The fiction of the Argentinian writer Jorge Luis Borges (1899-1986) often returns to the same prominent symbols, with Borges finding new ways to inflect the mirror, the book, and the labyrinth, among others. But Borges uses these key symbols in different ways in his fiction, so they resonate with new meaning and significance.
Borges was fond of metaphysical paradoxes, and this adds another layer to his symbols and images. How should we analyse the symbolism of the labyrinth in his stories? Or the book? Let’s take a closer look at some of the most important examples of Borgesian symbols.
The Labyrinth.
Along with the mirror and the book (often an encyclopaedia), the labyrinth is a recurring object in Borges’ fiction. Indeed, his most famous collection of tales and essays is titled Labyrinths, because his stories both feature labyrinths and are labyrinths, in a sense, with their complex and maze-like construction.
In ‘The House of Asterion’, Borges reworks the classical myth of the Minotaur, who was kept in a literal labyrinth, the Labyrinth on Crete constructed by Daedalus. It’s only at the end of the story that we learn that ‘Asterion’, the narrator of the story, is really the Minotaur himself, who spends his days wandering around his ‘house’ trying to stave off boredom and meaninglessness.
In ‘The Two Kings and the Two Labyrinths’, meanwhile, the desert itself turns out to be a ‘labyrinth’ in which the uninitiated can lose their way and die. Asterion, too, perishes in his labyrinth, at the hands of Theseus. In Borges’ fiction, the labyrinth is a symbol for death.
The Mirror.
The mirror symbolises two key ideas in Borges’ fiction: the infinite (because a mirror can replicate one thing and make it appear to be doubled) and illusion (because a mirror suggests such a double exists, when it is merely a reflection of the real object). In ‘The Library of
Babel’, an infinite library contains a mirror which, in turn, creates the illusion that the library is infinite (even though it actually is infinite!). The narrator explains the mirror’s presence by interpreting it as a ‘promise’ of the infinite.
The Circle or Wheel.
The circle, and the wheel, are also symbols of infinity, because they represent totality, encompassing everything. In ‘The God’s Script’, the narrator, a Mayan magician, has a vision of a wheel made of fire and of water simultaneously, suggesting yin and yang, we might say, or the two primal elemental opposites which make up all of nature.
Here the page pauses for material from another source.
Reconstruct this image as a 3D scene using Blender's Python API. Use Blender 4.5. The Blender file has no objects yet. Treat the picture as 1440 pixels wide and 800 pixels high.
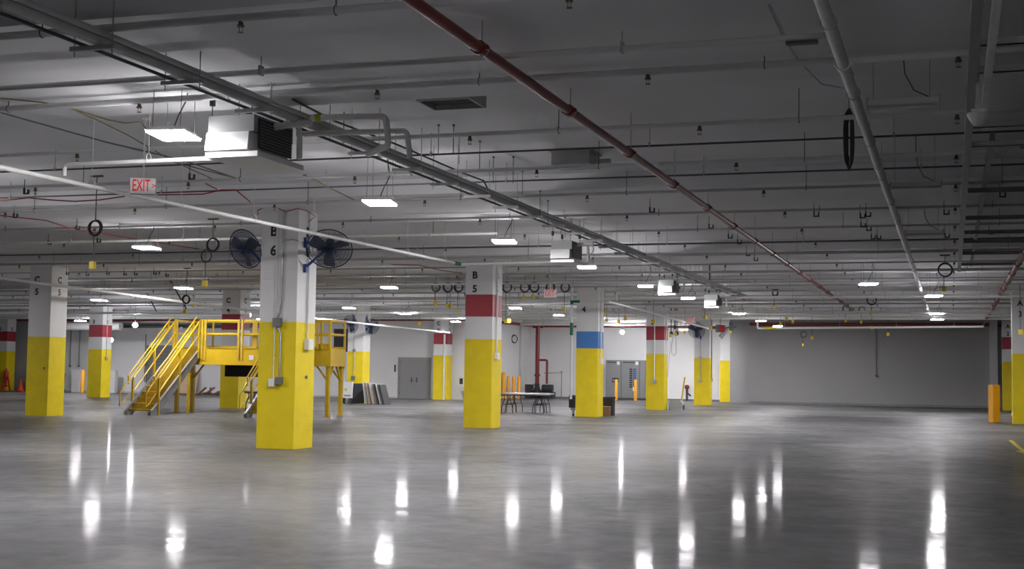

In ‘The Circular Ruins’, the titular ruins are arranged in the shape of a physical circle, but the process of travelling from one set of ruins to another is ‘cyclical’ in a more abstract sense, too. The magician has arrived at these ruins, but he needs to send his ‘son’ (the man he will dream into being) to another set of ruins, and so on, ad infinitum.
The Book
As we might expect, books symbolise knowledge, although it is often either arcane knowledge or even dangerous knowledge in Borges’ fiction. In ‘The Book of Sand’, a book purporting to be ‘Holy Writ’ contains an infinite number of pages, implying endless knowledge; however, the narrator becomes obsessed by the book and realises it is far from being the marvellous discovery he initially believed it to be.
Big Cats.
In ‘The God’s Script’, the writing of the Mayan god is (so the narrator believes) inscribed in the skin of the jaguar with which he shares his prison. The narrator of ‘Blue Tigers’ is a professor of logic who has a lifelong fascination with tigers, and hears about a mysterious blue tiger living in India.
In ‘The Circular Ruins’, the ruins are located at the site of an ancient temple. At the ruins of the temple, there is a stone statue commemorating a mysterious deity; the statue could be either of a horse or a tiger, with the narrator unsure of which it is. The big cat in Borges, then, is often the symbol of some enigmatic knowledge which can only be partially grasped. It is revealing that, when the Mayan priest deciphers the writing of his god within the skin of the jaguar, he chooses not to act upon it.
Fire.
Fire in Borges’ fiction often symbolises rebirth and regeneration. At the end of the story, the magician in ‘The Circular Ruins’ stoically accepts death and walks into the flames – only to realise that he is unharmed and that he was dreamed up by someone else and is not a real person. He has been ‘reborn’ with new knowledge, in a sense.
In ‘The Sect of the Phoenix’, the mysterious sect – which appears to represent propagation or human proliferation from one generation to the next – is symbolised by the phoenix, that mythical bird which arose from the ashes of its own funeral pyre.